Don't get me wrong. I use LinkedIn nearly everyday, have nearly 1000 contacts, and I get a lot of value out of it. I'm in the minority, though. Most of the people I know are only on there because they got invited and do little more than accept invitations. That might bode well for the experience of being on there--most people don't get spammed--but at some point, that fails to create additional value. If you're selling people and you don't even have a quarter of the people your competitor does, you better know those people cold--and that has to come from active usage. The more I do on a site and the more that site plugs into other places that I'm active, the more data that site is going to build up on me.

That's why we're bucking the "do one thing" Web 2.0 trend at Path 101. We think that giving users a number of complimentary things to do around discovering their career interests, the better the picture of them as a potential candidate we'll be able to create--and the more people we'll capture through diverse methods.

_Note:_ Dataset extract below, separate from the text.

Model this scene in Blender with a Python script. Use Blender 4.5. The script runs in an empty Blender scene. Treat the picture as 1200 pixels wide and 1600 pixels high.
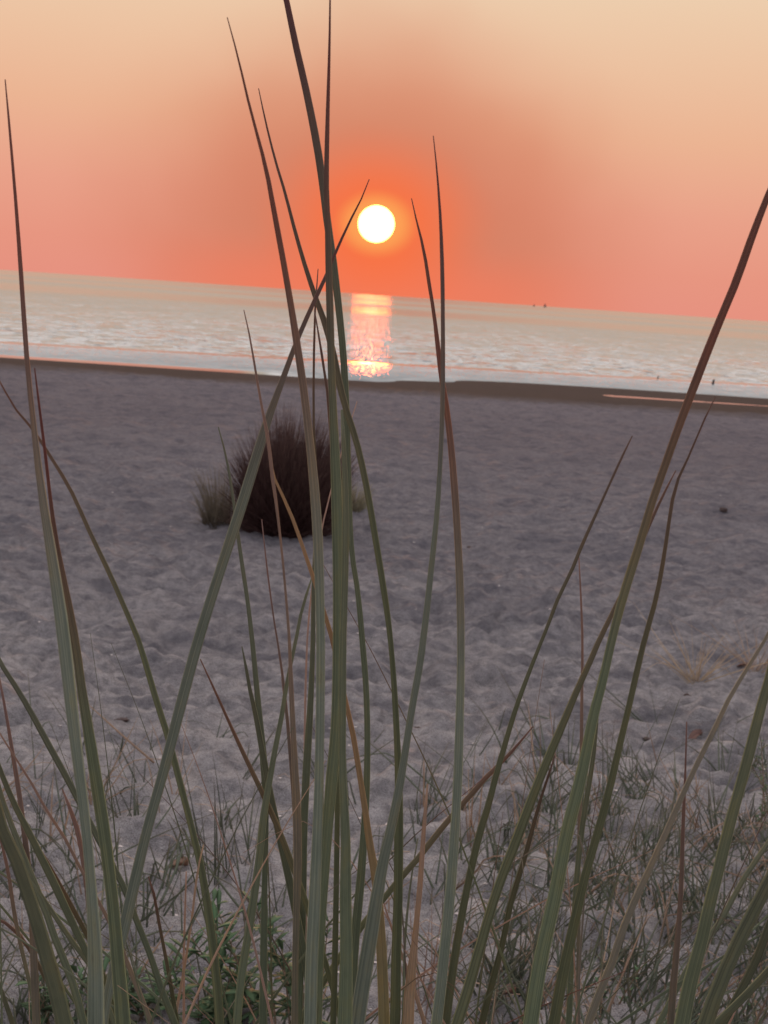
import bpy, math, random
import numpy as np
from mathutils import Vector, Matrix

R = math.radians
scene = bpy.context.scene
COL = scene.collection

# ------------------------------------------------------------------ camera
F_PX, W_PX, H_PX = 2000.0, 1200.0, 1600.0
PITCH, ROLL = 9.58, 3.86
EYE = Vector((0.0, 0.0, 1.0))
cam_d = bpy.data.cameras.new("camera")
cam_d.sensor_fit = 'HORIZONTAL'
cam_d.sensor_width = 36.0
cam_d.lens = 36.0 * F_PX / W_PX
cam_d.clip_start = 0.02
cam_d.clip_end = 200000.0
cam_d.dof.use_dof = True
cam_d.dof.focus_distance = 1.0
cam_d.dof.aperture_fstop = 33.0
cam = bpy.data.objects.new("camera", cam_d)
COL.objects.link(cam)
ROT = Matrix.Rotation(R(90 - PITCH), 3, 'X') @ Matrix.Rotation(R(ROLL), 3, 'Z')
cam.matrix_world = Matrix.Translation(EYE) @ ROT.to_4x4()
scene.camera = cam


def ray(px, py):
    v = ROT @ Vector(((px - W_PX / 2) / F_PX, -(py - H_PX / 2) / F_PX, -1.0))
    return v.normalized()


SUN_DIR = ray(588, 350)
SUN_EL = math.asin(SUN_DIR.z)
SUN_AZ = math.atan2(SUN_DIR.x, SUN_DIR.y)

# ------------------------------------------------------------------ exposure
scene.view_settings.view_transform = 'Standard'
scene.view_settings.look = 'None'
scene.view_settings.gamma = 1.0
scene.view_settings.exposure = 0.0
scene.view_settings.use_curve_mapping = False
scene.render.film_transparent = False
scene.cycles.max_bounces = 6
scene.cycles.use_denoising = True


def lin(c):
    out = []
    for v in c:
        v = v / 255.0
        out.append(v / 12.92 if v <= 0.04045 else ((v + 0.055) / 1.055) ** 2.4)
    return (out[0], out[1], out[2], 1.0)


class NT:
    """small helper round a node tree"""
    def __init__(self, tree):
        self.t = tree
        tree.nodes.clear()

    def n(self, typ, **kw):
        nd = self.t.nodes.new(typ)
        for k, v in kw.items():
            setattr(nd, k, v)
        return nd

    def put(self, sock, v):
        if isinstance(v, bpy.types.NodeSocket):
            self.t.links.new(v, sock)
        else:
            sock.default_value = v

    def m(self, op, a, b=None, c=None, clamp=False):
        nd = self.n('ShaderNodeMath', operation=op, use_clamp=clamp)
        for i, v in enumerate((a, b, c)):
            if v is not None:
                self.put(nd.inputs[i], v)
        return nd.outputs[0]

    def smooth(self, x, a, b, lo=0.0, hi=1.0):
        nd = self.n('ShaderNodeMapRange', interpolation_type='SMOOTHSTEP')
        self.put(nd.inputs['Value'], x)
        nd.inputs['From Min'].default_value = a
        nd.inputs['From Max'].default_value = b
        nd.inputs['To Min'].default_value = lo
        nd.inputs['To Max'].default_value = hi
        return nd.outputs[0]

    def ramp(self, fac, stops, interp='LINEAR'):
        nd = self.n('ShaderNodeValToRGB')
        cr = nd.color_ramp
        cr.interpolation = interp
        while len(cr.elements) < len(stops):
            cr.elements.new(0.5)
        for e, (p, c) in zip(cr.elements, stops):
            e.position = p
            e.color = c if len(c) == 4 else (*c, 1.0)
        self.put(nd.inputs[0], fac)
        return nd.outputs[0]

    def mix(self, f, a, b, blend='MIX'):
        nd = self.n('ShaderNodeMix', data_type='RGBA', blend_type=blend)
        self.put(nd.inputs[0], f)
        self.put(nd.inputs[6], a)
        self.put(nd.inputs[7], b)
        return nd.outputs[2]

    def noise(self, vec, scale, detail=3.0, rough=0.55, out='Fac'):
        nd = self.n('ShaderNodeTexNoise')
        if vec is not None:
            self.put(nd.inputs['Vector'], vec)
        nd.inputs['Scale'].default_value = scale
        nd.inputs['Detail'].default_value = detail
        nd.inputs['Roughness'].default_value = rough
        return nd.outputs[out]

    def xyz(self, v):
        nd = self.n('ShaderNodeSeparateXYZ')
        self.put(nd.inputs[0], v)
        return nd.outputs

    def vec(self, x, y, z):
        nd = self.n('ShaderNodeCombineXYZ')
        for i, v in enumerate((x, y, z)):
            self.put(nd.inputs[i], v)
        return nd.outputs[0]


# ------------------------------------------------------------------ sky
world = bpy.data.worlds.new("World")
scene.world = world
world.use_nodes = True
w = NT(world.node_tree)
tc = w.n('ShaderNodeTexCoord')
nrm = w.n('ShaderNodeVectorMath', operation='NORMALIZE')
w.put(nrm.inputs[0], tc.outputs['Generated'])
dx, dy, dz = w.xyz(nrm.outputs[0])
DEG = 180 / math.pi
elev = w.m('MULTIPLY', w.m('ARCSINE', dz), DEG)
azim = w.m('SUBTRACT', w.m('MULTIPLY', w.m('ARCTAN2', dx, dy), DEG), SUN_AZ * DEG)
low = w.ramp(w.m('DIVIDE', elev, 16.0, clamp=True), [
    (0.00, lin((230, 146, 128))), (0.10, lin((231, 150, 129))), (0.25, lin((233, 161, 137))),
    (0.45, lin((235, 180, 147))), (0.62, lin((236, 193, 160))), (0.82, lin((237, 206, 174))),
    (1.00, lin((236, 208, 180)))])
high = w.ramp(w.m('DIVIDE', elev, 90.0, clamp=True), [
    (0.16, lin((236, 208, 180))), (0.30, lin((226, 214, 204))), (0.50, lin((230, 227, 233))),
    (1.0, lin((222, 227, 243)))])
base = w.mix(w.smooth(elev, 12.0, 17.0), low, high)
behind = w.ramp(w.m('DIVIDE', elev, 40.0, clamp=True), [(0.0, lin((164, 158, 168))), (0.3, lin((190, 185, 193))), (1.0, lin((206, 207, 218)))])
base = w.mix(w.m('MULTIPLY', w.smooth(w.m('ABSOLUTE', azim), 50.0, 120.0), w.smooth(elev, 45.0, 20.0, 0.0, 1.0)), base, behind)
front = w.m('MULTIPLY', w.smooth(w.m('ABSOLUTE', azim), 110.0, 30.0, 0.0, 1.0), w.m('MULTIPLY', w.smooth(elev, 15.0, 30.0), w.smooth(elev, 85.0, 45.0, 0.0, 1.0)))
base = w.mix(front, base, (1.70, 1.47, 1.34, 1))
# the physical sky takes over towards the zenith
nish = w.n('ShaderNodeTexSky', sky_type='NISHITA')
nish.sun_disc = False
nish.sun_elevation = SUN_EL
nish.sun_rotation = SUN_AZ
nish.dust_density = 2.0
nish_c = w.mix(1.0, nish.outputs[0], (0.10, 0.10, 0.10, 1), 'MULTIPLY')
base = w.mix(w.smooth(elev, 20.0, 60.0, 0.0, 0.2), base, nish_c)
# unseen sky overhead and behind brightened above the horizon strip, to light the foreground
lift = w.m('MAXIMUM', w.smooth(elev, 15.0, 32.0), w.smooth(w.m('ABSOLUTE', azim), 50.0, 100.0, 0.0, 1.0))
base = w.mix(lift, base, w.mix(1.0, base, (1.66, 1.70, 1.78, 1), 'MULTIPLY'))
# dusky ring of thicker air round the sun, and the aureole itself
de = w.m('SUBTRACT', elev, SUN_EL * DEG)
rr = w.m('SQRT', w.m('ADD', w.m('POWER', w.m('ABSOLUTE', w.m('DIVIDE', azim, 1.25)), 2.0),
                     w.m('POWER', w.m('ABSOLUTE', de), 2.0)))
wob = w.m('MULTIPLY', w.m('SUBTRACT', w.noise(nrm.outputs[0], 9.0, 2.0), 0.5), 3.0)
rr2 = w.m('ADD', rr, wob)
base = w.mix(w.smooth(rr2, 3.2, 11.5, 0.82, 0.0), base, lin((211, 124, 94)))
band = w.m('MULTIPLY', w.smooth(elev, 0.2, 2.8, 1.0, 0.0), w.smooth(w.m('ABSOLUTE', azim), 2.0, 13.0, 0.72, 0.0))
base = w.mix(band, base, lin((246, 124, 92)))
base = w.mix(w.smooth(rr, 0.8, 4.6, 0.80, 0.0), base, lin((255, 112, 58)))
base = w.mix(w.smooth(rr, 0.70, 1.6, 0.7, 0.0), base, lin((255, 176, 92)))
bg = w.n('ShaderNodeBackground')
w.put(bg.inputs[0], base)
bg.inputs[1].default_value = 1.0
wo = w.n('ShaderNodeOutputWorld')
w.put(wo.inputs[0], bg.outputs[0])

# ------------------------------------------------------------------ sun lamp (low, straight ahead)
sun_d = bpy.data.lights.new("sun_lamp", 'SUN')
sun_d.energy = 1.3
sun_d.angle = R(0.5)
sun_d.color = (1.0, 0.42, 0.2)
sun_o = bpy.data.objects.new("sun_lamp", sun_d)
COL.objects.link(sun_o)
LAMP_EL = SUN_EL - R(1.45)          # clear of the sun's own disc, which would otherwise shade it
lamp_dir = Vector((math.sin(SUN_AZ) * math.cos(LAMP_EL), math.cos(SUN_AZ) * math.cos(LAMP_EL), math.sin(LAMP_EL)))
sun_o.rotation_euler = lamp_dir.to_track_quat('Z', 'Y').to_euler()


# ------------------------------------------------------------------ helpers
def tag(o, label=None, cat=None, group=None, kind=None):
    if label: o['label'] = label
    if cat: o['category'] = cat
    if group: o['group'] = group
    if kind: o['kind'] = kind
    return o


def thing(name, label, cat, loc=(0, 0, 0), group=None):
    o = bpy.data.objects.new(name, None)
    COL.objects.link(o)
    o.location = loc
    o.empty_display_size = 0.05
    return tag(o, label, cat, group)


class MB:
    """collects vertices, faces and uvs of one mesh"""
    def __init__(self):
        self.v, self.f, self.uv = [], [], []

    def build(self, name, mat, parent=None, smooth=True):
        me = bpy.data.meshes.new(name)
        off = Vector((0, 0, 0))
        if parent is not None:
            off = parent.location.copy() if parent.parent is None else parent.parent.location + parent.location
        me.from_pydata([tuple(Vector(p) - off) for p in self.v], [], self.f)
        if self.uv:
            lay = me.uv_layers.new(name="UVMap")
            idx = np.empty(len(me.loops), dtype=np.int32)
            me.loops.foreach_get('vertex_index', idx)
            arr = np.array(self.uv, dtype=np.float32)[idx]
            lay.data.foreach_set('uv', arr.ravel())
        me.materials.append(mat)
        if smooth:
            me.polygons.foreach_set('use_smooth', [True] * len(me.polygons))
        me.update()
        o = bpy.data.objects.new(name, me)
        COL.objects.link(o)
        if parent is not None:
            o.parent = parent
        return o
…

Facebook may not have figured out how to monetize me yet, but they know me better than any other site--the data's either all there or well within reach. Perhaps Lotame, with its interesting ad platform built specifically to be powered by social network data, will be the answer.  The East Coast company, which just raised $13 million, uses user data to "target the most influential members of social networks and measure a campaign’s success as indicated by user generated content related to the brand."

I think at the end of the day, if you have a platform made of people, you've got to open up so that you can gather a much deeper understanding of who you have.  Just allowing people to connect and throwing a rather remidial free text search on top of superficial profiles has worked mostly because the alternatives--the noisey firehose of Monster and Jobs 1.0--was so bad, and the need to hire great people is so high.  Side note: What other market besides recruiting is the pain point and business criticalness of a task so high and the solution sets so bad?  To get to the next level, I believe LinkedIn will need to fully commit to a very comprehensive and even risky platform strategy--and iterate on it like Facebook has. 

Unfortunately, they might already be making too much money to bother, leaving most of it's potential on the table.